Logistics & Supply Chain: Building Real-Time Operations Dashboards from Legacy Systems

A 1,200-truck logistics operator we worked with runs warehouse operations and fleet dispatch on 94 Oracle Forms screens built between 2004 and 2009. Drivers still call dispatchers on the phone to give ETAs. The dispatchers still type those ETAs into Forms.

The transactions process reliably. The visibility doesn’t exist.

What modern logistics dashboards need

Our supply chain customers consistently ask for the same four capabilities, and Oracle Forms can deliver none of them.

Fleet tracking dashboard. Real-time vehicle position, delivery ETA, driver status, and fuel consumption, refreshed every 30 seconds and available from any device.

Warehouse heatmaps. A visual layer over inventory density, picking efficiency, and dock utilization. Bottlenecks become visible before they break throughput.

Order fulfillment pipeline. End-to-end status from customer order to final delivery, with automated alerts when an SLA is at risk.

Carrier performance scorecards. On-time delivery rates, damage claims, and cost per shipment across every carrier, with automated routing to the best performer.

The integration problem

Modern logistics requires the ERP to talk to a dozen external systems: GPS providers like Samsara and Geotab, e-commerce platforms like Shopify and WooCommerce, EDI partners for automated POs, and IoT sensors for temperature, humidity, and motion in the warehouse.

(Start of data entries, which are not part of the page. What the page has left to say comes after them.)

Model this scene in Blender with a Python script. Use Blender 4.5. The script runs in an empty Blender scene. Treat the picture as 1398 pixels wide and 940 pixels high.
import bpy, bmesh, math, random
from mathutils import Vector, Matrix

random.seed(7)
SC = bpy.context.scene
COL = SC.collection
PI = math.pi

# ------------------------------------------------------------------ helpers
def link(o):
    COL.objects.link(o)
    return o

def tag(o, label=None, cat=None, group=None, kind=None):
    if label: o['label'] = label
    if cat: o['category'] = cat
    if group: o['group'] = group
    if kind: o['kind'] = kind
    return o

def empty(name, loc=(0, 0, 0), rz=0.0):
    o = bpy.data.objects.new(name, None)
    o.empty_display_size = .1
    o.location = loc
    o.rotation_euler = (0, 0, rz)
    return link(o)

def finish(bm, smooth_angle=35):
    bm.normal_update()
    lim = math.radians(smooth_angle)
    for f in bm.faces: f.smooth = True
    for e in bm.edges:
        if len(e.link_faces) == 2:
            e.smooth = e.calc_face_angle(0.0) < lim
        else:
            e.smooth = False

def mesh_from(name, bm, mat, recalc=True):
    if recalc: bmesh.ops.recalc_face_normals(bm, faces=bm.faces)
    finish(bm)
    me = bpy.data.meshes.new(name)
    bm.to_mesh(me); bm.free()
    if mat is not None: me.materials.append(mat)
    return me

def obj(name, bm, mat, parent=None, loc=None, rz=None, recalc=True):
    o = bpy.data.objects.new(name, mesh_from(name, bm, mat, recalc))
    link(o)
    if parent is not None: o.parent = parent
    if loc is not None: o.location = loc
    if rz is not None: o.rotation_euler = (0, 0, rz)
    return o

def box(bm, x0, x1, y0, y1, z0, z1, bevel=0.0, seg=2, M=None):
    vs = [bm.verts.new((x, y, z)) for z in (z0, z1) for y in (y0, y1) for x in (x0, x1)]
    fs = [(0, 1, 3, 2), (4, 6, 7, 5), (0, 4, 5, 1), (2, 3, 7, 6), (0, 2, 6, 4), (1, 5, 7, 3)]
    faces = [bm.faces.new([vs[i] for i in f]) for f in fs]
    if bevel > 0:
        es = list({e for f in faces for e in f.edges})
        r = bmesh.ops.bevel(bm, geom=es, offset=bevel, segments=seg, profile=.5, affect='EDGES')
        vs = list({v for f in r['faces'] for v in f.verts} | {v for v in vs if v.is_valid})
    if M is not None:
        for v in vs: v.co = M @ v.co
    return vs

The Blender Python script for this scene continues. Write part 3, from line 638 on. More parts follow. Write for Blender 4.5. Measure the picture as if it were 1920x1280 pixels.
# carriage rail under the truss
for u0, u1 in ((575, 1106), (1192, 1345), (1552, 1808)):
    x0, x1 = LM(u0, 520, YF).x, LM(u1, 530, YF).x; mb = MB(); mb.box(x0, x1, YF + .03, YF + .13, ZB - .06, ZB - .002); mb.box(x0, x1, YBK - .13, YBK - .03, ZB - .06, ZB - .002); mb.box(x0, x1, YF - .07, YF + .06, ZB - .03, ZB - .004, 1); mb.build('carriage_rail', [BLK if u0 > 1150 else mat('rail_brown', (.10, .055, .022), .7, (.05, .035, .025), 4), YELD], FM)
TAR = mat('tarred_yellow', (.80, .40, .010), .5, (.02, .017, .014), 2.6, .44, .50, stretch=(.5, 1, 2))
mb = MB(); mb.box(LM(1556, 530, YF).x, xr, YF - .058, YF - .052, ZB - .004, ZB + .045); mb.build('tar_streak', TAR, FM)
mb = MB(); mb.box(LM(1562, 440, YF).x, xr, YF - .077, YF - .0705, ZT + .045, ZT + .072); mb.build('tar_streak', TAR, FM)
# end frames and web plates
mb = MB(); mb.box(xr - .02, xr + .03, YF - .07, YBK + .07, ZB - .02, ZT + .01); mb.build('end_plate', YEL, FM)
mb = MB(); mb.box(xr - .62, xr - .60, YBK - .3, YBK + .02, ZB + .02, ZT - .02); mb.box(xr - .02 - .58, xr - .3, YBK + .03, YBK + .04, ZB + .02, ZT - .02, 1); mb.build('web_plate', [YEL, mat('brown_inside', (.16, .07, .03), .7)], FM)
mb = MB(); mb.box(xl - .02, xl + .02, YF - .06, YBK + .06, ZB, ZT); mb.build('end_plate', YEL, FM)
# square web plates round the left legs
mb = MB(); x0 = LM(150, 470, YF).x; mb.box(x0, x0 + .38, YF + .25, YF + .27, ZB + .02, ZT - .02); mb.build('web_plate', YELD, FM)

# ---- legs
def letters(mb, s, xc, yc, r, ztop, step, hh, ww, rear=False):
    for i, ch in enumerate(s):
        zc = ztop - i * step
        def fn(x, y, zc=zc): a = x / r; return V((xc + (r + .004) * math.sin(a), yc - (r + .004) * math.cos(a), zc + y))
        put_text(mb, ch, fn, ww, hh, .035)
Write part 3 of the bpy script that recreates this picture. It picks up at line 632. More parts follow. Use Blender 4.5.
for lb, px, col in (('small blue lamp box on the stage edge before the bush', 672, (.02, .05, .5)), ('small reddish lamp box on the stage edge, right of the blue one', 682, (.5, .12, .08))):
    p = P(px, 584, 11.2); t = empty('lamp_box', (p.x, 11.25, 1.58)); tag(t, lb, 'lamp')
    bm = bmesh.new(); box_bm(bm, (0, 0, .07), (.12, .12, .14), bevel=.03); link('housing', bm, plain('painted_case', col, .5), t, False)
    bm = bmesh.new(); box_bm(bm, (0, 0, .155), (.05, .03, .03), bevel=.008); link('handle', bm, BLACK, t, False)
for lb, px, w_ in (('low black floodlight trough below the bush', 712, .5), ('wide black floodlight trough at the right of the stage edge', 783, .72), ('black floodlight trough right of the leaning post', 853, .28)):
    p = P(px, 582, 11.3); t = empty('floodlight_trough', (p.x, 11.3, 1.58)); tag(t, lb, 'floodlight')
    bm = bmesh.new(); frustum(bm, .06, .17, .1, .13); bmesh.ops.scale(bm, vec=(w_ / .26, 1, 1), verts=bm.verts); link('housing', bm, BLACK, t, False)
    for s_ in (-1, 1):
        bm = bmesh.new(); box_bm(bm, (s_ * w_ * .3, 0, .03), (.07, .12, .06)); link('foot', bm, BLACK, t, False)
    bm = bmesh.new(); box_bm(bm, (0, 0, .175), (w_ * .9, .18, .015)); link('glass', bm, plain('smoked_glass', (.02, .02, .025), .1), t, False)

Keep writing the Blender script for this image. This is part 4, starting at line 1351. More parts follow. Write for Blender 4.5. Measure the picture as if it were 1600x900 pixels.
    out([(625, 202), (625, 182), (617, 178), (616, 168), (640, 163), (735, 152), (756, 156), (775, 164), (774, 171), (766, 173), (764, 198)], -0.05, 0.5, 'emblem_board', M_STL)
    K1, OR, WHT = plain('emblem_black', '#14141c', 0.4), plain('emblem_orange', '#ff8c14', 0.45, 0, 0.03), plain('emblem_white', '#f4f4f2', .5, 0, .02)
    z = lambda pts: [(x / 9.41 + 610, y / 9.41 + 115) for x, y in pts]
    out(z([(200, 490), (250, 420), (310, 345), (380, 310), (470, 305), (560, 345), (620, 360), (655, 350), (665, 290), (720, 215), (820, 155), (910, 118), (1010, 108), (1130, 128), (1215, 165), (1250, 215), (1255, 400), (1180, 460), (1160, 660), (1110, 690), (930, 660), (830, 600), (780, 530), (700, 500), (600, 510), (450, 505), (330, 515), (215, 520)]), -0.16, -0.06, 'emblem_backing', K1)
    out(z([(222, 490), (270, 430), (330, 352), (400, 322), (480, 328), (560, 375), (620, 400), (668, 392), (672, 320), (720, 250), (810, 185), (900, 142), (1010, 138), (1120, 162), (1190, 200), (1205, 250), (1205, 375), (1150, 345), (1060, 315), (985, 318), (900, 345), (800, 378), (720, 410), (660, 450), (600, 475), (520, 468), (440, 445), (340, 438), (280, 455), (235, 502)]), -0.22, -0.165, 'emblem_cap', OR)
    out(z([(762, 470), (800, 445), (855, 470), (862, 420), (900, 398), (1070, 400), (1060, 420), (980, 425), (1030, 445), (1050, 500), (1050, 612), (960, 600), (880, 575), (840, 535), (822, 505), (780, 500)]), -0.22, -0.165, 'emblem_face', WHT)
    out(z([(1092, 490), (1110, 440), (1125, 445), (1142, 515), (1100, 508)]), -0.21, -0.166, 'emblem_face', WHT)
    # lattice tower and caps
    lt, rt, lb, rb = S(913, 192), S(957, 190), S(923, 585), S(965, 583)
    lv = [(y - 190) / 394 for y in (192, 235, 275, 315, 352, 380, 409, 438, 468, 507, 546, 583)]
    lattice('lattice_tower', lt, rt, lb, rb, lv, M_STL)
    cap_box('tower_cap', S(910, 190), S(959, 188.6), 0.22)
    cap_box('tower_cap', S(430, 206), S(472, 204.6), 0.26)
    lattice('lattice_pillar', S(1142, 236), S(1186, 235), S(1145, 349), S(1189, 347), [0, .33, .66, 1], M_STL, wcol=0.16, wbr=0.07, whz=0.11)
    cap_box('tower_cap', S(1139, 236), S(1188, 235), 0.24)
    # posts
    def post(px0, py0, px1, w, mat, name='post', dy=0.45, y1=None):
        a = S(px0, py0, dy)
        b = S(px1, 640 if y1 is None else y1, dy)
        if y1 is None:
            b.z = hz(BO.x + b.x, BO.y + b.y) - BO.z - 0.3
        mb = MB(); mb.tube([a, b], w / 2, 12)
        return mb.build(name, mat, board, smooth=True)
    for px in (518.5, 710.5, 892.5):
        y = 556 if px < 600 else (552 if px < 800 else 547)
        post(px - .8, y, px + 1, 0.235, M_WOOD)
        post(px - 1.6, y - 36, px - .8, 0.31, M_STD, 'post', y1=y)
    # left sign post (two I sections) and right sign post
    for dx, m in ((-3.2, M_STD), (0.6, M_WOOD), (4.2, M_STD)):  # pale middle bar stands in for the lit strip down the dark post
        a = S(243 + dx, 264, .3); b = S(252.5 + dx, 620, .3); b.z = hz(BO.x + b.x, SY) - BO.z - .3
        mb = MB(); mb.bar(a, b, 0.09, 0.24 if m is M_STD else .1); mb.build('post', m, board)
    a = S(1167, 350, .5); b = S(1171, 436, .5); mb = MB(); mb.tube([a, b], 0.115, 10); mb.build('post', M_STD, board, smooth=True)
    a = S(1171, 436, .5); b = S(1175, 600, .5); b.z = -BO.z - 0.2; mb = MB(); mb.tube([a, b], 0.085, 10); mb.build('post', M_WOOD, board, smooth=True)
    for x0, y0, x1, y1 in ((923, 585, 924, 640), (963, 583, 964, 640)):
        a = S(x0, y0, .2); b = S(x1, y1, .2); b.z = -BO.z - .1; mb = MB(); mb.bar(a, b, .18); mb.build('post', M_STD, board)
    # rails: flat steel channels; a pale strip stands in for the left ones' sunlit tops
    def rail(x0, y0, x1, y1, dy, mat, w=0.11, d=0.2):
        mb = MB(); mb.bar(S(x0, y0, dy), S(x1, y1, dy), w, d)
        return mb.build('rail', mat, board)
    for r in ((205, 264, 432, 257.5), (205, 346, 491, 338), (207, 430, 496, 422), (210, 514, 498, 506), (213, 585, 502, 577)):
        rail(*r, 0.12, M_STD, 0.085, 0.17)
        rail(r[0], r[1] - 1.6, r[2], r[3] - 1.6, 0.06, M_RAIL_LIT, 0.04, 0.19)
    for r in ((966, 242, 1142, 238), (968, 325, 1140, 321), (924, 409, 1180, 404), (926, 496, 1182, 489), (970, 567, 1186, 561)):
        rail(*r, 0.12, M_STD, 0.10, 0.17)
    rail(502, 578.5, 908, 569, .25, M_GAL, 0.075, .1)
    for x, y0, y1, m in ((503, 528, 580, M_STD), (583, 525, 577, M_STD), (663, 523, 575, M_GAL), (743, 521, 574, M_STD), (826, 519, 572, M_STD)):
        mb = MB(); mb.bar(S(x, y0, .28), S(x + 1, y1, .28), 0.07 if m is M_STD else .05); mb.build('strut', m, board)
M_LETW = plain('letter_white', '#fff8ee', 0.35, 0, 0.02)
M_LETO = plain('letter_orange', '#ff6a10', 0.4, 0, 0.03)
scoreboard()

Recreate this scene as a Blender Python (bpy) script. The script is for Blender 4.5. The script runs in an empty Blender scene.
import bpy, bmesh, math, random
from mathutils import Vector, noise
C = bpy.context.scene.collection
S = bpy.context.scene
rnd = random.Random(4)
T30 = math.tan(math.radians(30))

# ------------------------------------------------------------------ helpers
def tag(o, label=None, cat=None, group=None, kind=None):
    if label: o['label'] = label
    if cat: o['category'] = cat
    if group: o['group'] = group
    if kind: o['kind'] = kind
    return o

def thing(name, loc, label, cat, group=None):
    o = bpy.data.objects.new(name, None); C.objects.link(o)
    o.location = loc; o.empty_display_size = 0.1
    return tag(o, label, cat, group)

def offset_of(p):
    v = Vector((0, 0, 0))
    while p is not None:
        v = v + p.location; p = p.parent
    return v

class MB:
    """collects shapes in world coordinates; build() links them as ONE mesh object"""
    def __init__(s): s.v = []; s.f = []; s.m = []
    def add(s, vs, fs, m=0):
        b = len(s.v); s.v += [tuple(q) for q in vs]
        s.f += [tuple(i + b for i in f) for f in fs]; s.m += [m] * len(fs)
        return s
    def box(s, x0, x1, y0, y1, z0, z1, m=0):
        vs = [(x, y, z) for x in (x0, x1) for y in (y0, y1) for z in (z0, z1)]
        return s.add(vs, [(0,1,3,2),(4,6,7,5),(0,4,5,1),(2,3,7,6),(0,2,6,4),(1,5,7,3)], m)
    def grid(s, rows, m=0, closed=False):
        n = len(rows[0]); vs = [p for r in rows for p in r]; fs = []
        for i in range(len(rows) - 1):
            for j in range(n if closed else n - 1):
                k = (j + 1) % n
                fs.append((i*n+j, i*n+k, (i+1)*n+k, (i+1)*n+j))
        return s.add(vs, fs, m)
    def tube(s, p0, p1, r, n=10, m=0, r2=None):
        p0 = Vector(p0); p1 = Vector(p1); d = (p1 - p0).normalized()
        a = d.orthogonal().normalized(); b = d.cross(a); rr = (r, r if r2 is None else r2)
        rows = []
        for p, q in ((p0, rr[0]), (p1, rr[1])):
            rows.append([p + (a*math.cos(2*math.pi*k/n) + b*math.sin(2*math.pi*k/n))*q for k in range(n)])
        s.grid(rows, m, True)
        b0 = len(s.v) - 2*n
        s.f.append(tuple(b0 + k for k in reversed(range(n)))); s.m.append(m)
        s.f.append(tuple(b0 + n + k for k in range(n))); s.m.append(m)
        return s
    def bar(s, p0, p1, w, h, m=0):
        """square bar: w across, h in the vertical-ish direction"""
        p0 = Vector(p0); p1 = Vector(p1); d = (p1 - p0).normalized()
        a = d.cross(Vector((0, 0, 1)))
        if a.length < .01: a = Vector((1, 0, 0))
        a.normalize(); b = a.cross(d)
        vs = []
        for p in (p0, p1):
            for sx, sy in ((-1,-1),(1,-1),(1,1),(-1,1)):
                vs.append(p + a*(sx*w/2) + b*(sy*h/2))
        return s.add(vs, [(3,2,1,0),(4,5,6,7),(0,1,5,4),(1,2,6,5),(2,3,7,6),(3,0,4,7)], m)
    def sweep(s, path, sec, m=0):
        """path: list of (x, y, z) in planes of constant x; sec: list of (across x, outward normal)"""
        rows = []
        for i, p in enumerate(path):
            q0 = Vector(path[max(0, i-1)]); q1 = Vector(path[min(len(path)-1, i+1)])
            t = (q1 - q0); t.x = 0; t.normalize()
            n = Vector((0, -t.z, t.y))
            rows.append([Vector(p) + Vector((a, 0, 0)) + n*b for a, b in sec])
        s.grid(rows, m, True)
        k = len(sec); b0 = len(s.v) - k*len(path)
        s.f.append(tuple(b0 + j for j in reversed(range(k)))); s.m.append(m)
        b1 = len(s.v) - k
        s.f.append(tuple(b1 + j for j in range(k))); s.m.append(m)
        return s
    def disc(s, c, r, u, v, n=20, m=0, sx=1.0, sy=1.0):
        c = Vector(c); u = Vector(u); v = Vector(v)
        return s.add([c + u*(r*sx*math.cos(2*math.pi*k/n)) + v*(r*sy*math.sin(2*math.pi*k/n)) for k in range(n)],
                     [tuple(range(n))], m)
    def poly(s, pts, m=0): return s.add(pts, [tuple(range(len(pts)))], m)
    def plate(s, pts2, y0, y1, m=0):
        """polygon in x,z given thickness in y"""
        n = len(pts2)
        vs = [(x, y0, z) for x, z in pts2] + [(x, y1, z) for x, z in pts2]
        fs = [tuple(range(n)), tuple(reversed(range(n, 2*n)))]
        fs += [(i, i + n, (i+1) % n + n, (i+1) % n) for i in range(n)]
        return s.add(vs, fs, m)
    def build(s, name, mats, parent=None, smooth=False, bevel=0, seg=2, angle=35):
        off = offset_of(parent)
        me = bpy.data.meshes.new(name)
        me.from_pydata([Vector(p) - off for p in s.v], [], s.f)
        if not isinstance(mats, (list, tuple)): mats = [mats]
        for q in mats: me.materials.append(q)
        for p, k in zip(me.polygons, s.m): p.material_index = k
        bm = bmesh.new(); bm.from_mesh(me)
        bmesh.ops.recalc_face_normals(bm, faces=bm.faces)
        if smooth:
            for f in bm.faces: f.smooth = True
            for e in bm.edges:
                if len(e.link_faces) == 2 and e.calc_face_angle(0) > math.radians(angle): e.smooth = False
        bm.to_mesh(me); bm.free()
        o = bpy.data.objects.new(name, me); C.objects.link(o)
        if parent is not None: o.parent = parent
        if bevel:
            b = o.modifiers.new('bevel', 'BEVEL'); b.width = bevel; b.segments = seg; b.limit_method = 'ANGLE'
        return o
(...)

Oracle Forms has no native API surface. Every one of those integrations today is a custom middleware project with its own maintenance burden and its own failure modes.

The DEX approach

After migration, the new TypeScript application exposes REST APIs that any external service can call. GPS data feeds the fleet dashboard directly. E-commerce orders flow into the fulfillment pipeline without a nightly batch. IoT sensor readings trigger inventory alerts in real time.

The business logic that governs warehouse allocation, carrier selection, and order prioritization is preserved exactly as it ran in Forms. Our migration engine extracts it from the original PL/SQL deterministically, so the rules don’t drift in translation. The dispatchers stop typing ETAs because the system already knows them.